The state’s senior senator, Robert Menendez (D), too, was miffed about the design on Super Bowl tickets and the official program cover, in which a shimmering Lombardi Trophy, awarded each year to the Super Bowl champion, sits on a high-rise ledge at Rockefeller Center, overlooking Manhattan's gloaming southern exposure.

"For all of those who are geographically challenged, welcome to New Jersey, welcome to the home of Super Bowl XLVIII," quipped Senator Menendez at a press conference last week. Only “a tiny sliver of Jersey City” is in view, he complained. “You’re kidding, right?”

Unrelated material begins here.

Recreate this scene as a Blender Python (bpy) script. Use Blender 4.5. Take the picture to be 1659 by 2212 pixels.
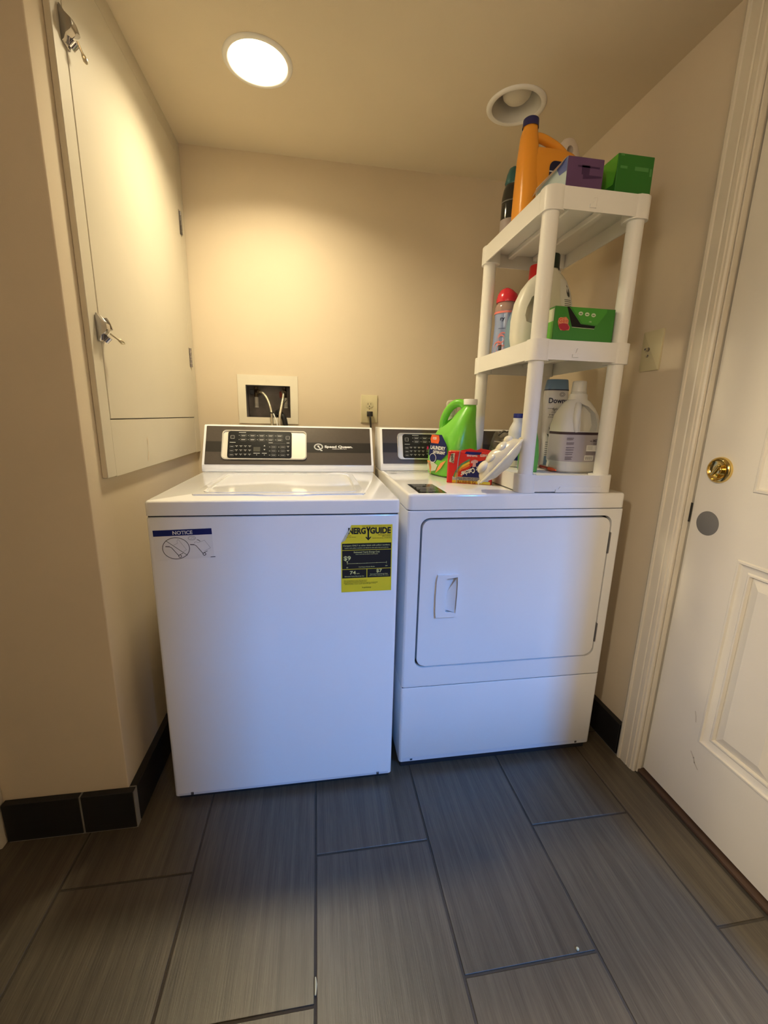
import bpy, bmesh, math, random
from mathutils import Vector, Matrix
random.seed(4)
for o in list(bpy.data.objects): bpy.data.objects.remove(o)
SC = bpy.context.scene
COL = SC.collection
PI = math.pi

# ------------------------------------------------------------------ camera
def make_camera():
    yaw, pitch, roll, f = -0.1618, -0.2243, 0.024, 905.0
    cy, sy, cp, sp, cr, sr = math.cos(yaw), math.sin(yaw), math.cos(pitch), math.sin(pitch), math.cos(roll), math.sin(roll)
    fw = Vector((-sy*cp, cy*cp, sp)); rt = Vector((cy, sy, 0)); up = rt.cross(fw)
    r2 = cr*rt + sr*up; u2 = -sr*rt + cr*up
    cd = bpy.data.cameras.new('camera'); co = bpy.data.objects.new('camera', cd); COL.objects.link(co)
    m = Matrix.Identity(4)
    for i in range(3):
        m[i][0] = r2[i]; m[i][1] = u2[i]; m[i][2] = -fw[i]
    m[0][3], m[1][3], m[2][3] = 0.2801, -1.9894, 1.1338
    co.matrix_world = m
    cd.sensor_fit = 'HORIZONTAL'; cd.sensor_width = 36.0; cd.lens = f/1659.0*36.0
    cd.clip_start = 0.02
    SC.camera = co
make_camera()

# ------------------------------------------------------------------ world, lights, exposure
w = bpy.data.worlds.new('world'); SC.world = w; w.use_nodes = True
w.node_tree.nodes['Background'].inputs[0].default_value = (1.0, 0.82, 0.62, 1)
w.node_tree.nodes['Background'].inputs[1].default_value = 0.045
SC.view_settings.view_transform = 'Standard'; SC.view_settings.look = 'None'
SC.view_settings.gamma = 1.0; SC.view_settings.exposure = 0.10
SC.view_settings.use_curve_mapping = False
LAMP_COL = (1.0, 0.85, 0.55); LAMP_POWER = 9.5; LAMP_SPREAD = 138

def area(name, loc, target, sx, sy, power, col):
    l = bpy.data.lights.new(name, 'AREA'); l.shape = 'RECTANGLE'; l.size = sx; l.size_y = sy
    l.energy = power; l.color = col
    o = bpy.data.objects.new(name, l); COL.objects.link(o); o.location = loc
    o.rotation_euler = (Vector(target)-Vector(loc)).to_track_quat('-Z', 'Y').to_euler()
    return o
area('daylight_from_high_window', (1.87, -4.60, 3.12), (0.8, -0.9, 0.3), 0.30, 0.85, 170, (0.04, 0.335, 1.0))
sl = bpy.data.lights.new('fill_spot_floor', 'SPOT'); sl.energy = 185; sl.color = (1.0, 0.84, 0.62)  # added fill spot from overhead, brightens the near floor; no known lamp
sl.shadow_soft_size = 0.022; sl.spot_size = math.radians(150); sl.spot_blend = 0.6
so = bpy.data.objects.new('fill_spot_floor', sl); COL.objects.link(so); so.location = (0.15, -2.065, 2.40)
sl = bpy.data.lights.new('fill_spot_door', 'SPOT'); sl.energy = 120; sl.color = (1.0, 0.86, 0.66)  # added fill spot that lifts the door; stands for no lamp
sl.shadow_soft_size = 0.06; sl.spot_size = math.radians(50); sl.spot_blend = 0.8
so = bpy.data.objects.new('fill_spot_door', sl); COL.objects.link(so); so.location = (-0.55, -2.35, 1.75)
so.rotation_euler = (Vector((1.317, -1.72, 0.85))-so.location).to_track_quat('-Z', 'Y').to_euler()

sl = bpy.data.lights.new('fill_spot_shelf', 'SPOT'); sl.energy = 32; sl.color = (1.0, 0.87, 0.68)  # added soft fill spot for the shelf and upper right wall
sl.shadow_soft_size = 0.25; sl.spot_size = math.radians(46); sl.spot_blend = 0.9
so = bpy.data.objects.new('fill_spot_shelf', sl); COL.objects.link(so); so.location = (-0.45, -2.35, 1.70)
so.rotation_euler = (Vector((1.22, -0.80, 1.72))-so.location).to_track_quat('-Z', 'Y').to_euler()

# ------------------------------------------------------------------ materials
def lin(h):
    h = h.lstrip('#'); c = [int(h[i:i+2], 16)/255 for i in (0, 2, 4)]
    return tuple((x/12.92 if x <= 0.04045 else ((x+0.055)/1.055)**2.4) for x in c)
MATS = {}
def mat(name, col, rough=0.5, metal=0.0, var=0.0, vscale=8.0, bump=0.0, bscale=300.0, trans=0.0, coat=0.0, alpha=1.0, spec=0.5, sss=0.0, emit=0.0, stretch=None, ior=1.45):
    if name in MATS: return MATS[name]
    if isinstance(col, str): col = lin(col)
    m = bpy.data.materials.new(name); m.use_nodes = True; nt = m.node_tree
    b = nt.nodes['Principled BSDF']
    b.inputs['Base Color'].default_value = (*col, 1); b.inputs['Roughness'].default_value = rough
    b.inputs['Metallic'].default_value = metal; b.inputs['Transmission Weight'].default_value = trans
    b.inputs['Coat Weight'].default_value = coat; b.inputs['Coat Roughness'].default_value = 0.08
    b.inputs['Alpha'].default_value = alpha; b.inputs['Specular IOR Level'].default_value = spec
    b.inputs['IOR'].default_value = ior
    if sss: b.inputs['Subsurface Weight'].default_value = sss; b.inputs['Subsurface Radius'].default_value = (0.01, 0.01, 0.008)
    if emit: b.inputs['Emission Color'].default_value = (*col, 1); b.inputs['Emission Strength'].default_value = emit
    tc = nt.nodes.new('ShaderNodeTexCoord'); mp = nt.nodes.new('ShaderNodeMapping')
    nt.links.new(tc.outputs['Object'], mp.inputs['Vector'])
    if stretch: mp.inputs['Scale'].default_value = stretch
    if var:
        n = nt.nodes.new('ShaderNodeTexNoise'); n.inputs['Scale'].default_value = vscale; n.inputs['Detail'].default_value = 5
        nt.links.new(mp.outputs[0], n.inputs['Vector'])
        r = nt.nodes.new('ShaderNodeMapRange'); r.inputs[3].default_value = 1-var; r.inputs[4].default_value = 1+var
        nt.links.new(n.outputs['Fac'], r.inputs[0])
        h = nt.nodes.new('ShaderNodeVectorMath'); h.operation = 'SCALE'; h.inputs[0].default_value = col
        nt.links.new(r.outputs[0], h.inputs['Scale']); nt.links.new(h.outputs[0], b.inputs['Base Color'])
    if bump:
        n2 = nt.nodes.new('ShaderNodeTexNoise'); n2.inputs['Scale'].default_value = bscale; n2.inputs['Detail'].default_value = 3
        nt.links.new(mp.outputs[0], n2.inputs['Vector'])
        bp = nt.nodes.new('ShaderNodeBump'); bp.inputs['Strength'].default_value = bump; bp.inputs['Distance'].default_value = 0.002
        nt.links.new(n2.outputs['Fac'], bp.inputs['Height']); nt.links.new(bp.outputs[0], b.inputs['Normal'])
    MATS[name] = m
    return m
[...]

But in the past, such complaints – and anger – have come from the New York side, as well. When the Giants won Super Bowl XXI after the 1986 season, Mayor Ed Koch refused to grant them a permit to hold a ticker-tape parade down the famous “Canyon of Heroes,” saying, “If they want a parade, let them parade in front of the old drums in Moonachie,” a reference to a desolate area adjacent to East Rutherford.

The Giants were wooed by New Jersey officials in the early 1970s, and the team moved to the Meadowlands in 1976 – with the stipulation that New York remains in the team name. The Jets followed their NFC counterparts in 1984, also keeping their New York identity.

At the time, New York pols were outraged. A Queens councilman even proposed a resolution that called on the Jets, who had been playing at Shea Stadium, which is in the borough of Queens, to change their name, severing ties with their New York identity. The resolution even proposed the Jets change their name to the “New Jersey Flowers.” The Koch administration, too, said it would consider forcing the Jets to change their name.

Yet, since then, New Yorkers have mostly become indifferent about their home teams’ actual Jersey address, and the Giants (and presumably the Jets, some day) were tickered and taped in the Canyon of Heroes in southern Manhattan after their two subsequent Super Bowl championships.

The mayor of East Rutherford, however, a season-ticket holder for regular-season New York Giants games, doesn’t even have a ticket for the big show that will be played out in his own marshy back yard this Sunday.

“I understand the game would not be here if not for New York," said Mayor James Cassella to USA Today. "I get it. I enjoy New York, too. I go there a lot. And in East Rutherford I expect to get disrespected, but the state of New Jersey is being left out of the mix.”